Bookmakers were not quite as pleased. As Kornegay noted, “People come to Vegas to bet on things happening, not against them.” The vast majority of the action on that bet came in on the safety occurring, which cost the books a pretty penny on a bet that almost always goes in their favor. In addition, they had to pay out longshot winners on a safety being the first score of the game and on the Giants’ first score of the game coming by safety, which was a +10000 proposition. And yes, while nobody on planet Earth has bet on the Bobcats winning the NBA title this year, somebody did bet on the Giants scoring their opening points of this year’s Super Bowl with a safety.
The LVH’s profit on prop bets ended up coming thanks to the same low score that paid off so many “under” bettors. With no shockingly great performances and a lot of slightly below-average yardage totals, gamblers who were mostly taking the over on player propositions didn’t hit on very many of them.
We’ll end with another bizarre tale
5. The LVH can’t win a coin-toss bet.

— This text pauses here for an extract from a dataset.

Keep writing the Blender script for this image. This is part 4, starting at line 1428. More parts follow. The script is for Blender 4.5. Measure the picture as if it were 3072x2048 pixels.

Over the past few seasons, the LVH has failed to turn a profit on a bet that should go its way. The opening coin toss of the Super Bowl is a fool’s bet, a chance to gamble on a true 50/50 proposition without 50/50 odds, as the -101 odds dictate that a $100 bet would only return $99.01 in profit. Assuming that half of the gambling populace thinks the bet will be heads and the other half thinks that it’ll be tails, the bet should return a slight profit to the LVH over the long run.
The reality, though, is that the gambling public does not end up going with a 50/50 split. For some reason, the public favors a bet on heads over one on tails, meaning that the book will usually turn a profit when a coin toss comes up tails and lose money when that same coin falls on the other side. This was backed up by the Papa John’s poll where the public got to pick heads or tails for the coin toss with a free pizza on the line, in which 60 percent of voters chose heads.
You can see where this one’s going. For the fourth straight year, the Super Bowl coin toss came up heads. Vegas lost on the dumbest bet in the book. Again. And that wasn’t even the most exciting story to come out of the coin toss, as New York’s failed call of the coin meant that the AFC won the coin toss for the first time in 15 years. The odds of one conference winning the coin toss 14 consecutive times are 8192-to-1, or +819200 in proper Vegas parlance. Hey! We finally found a bet that made a Bobcats NBA title run look likely.
We’ll be reviewing the LVH book in March as part of our coverage of Vegas’ second-biggest sports betting event of the year: the first round of the NCAA tournament.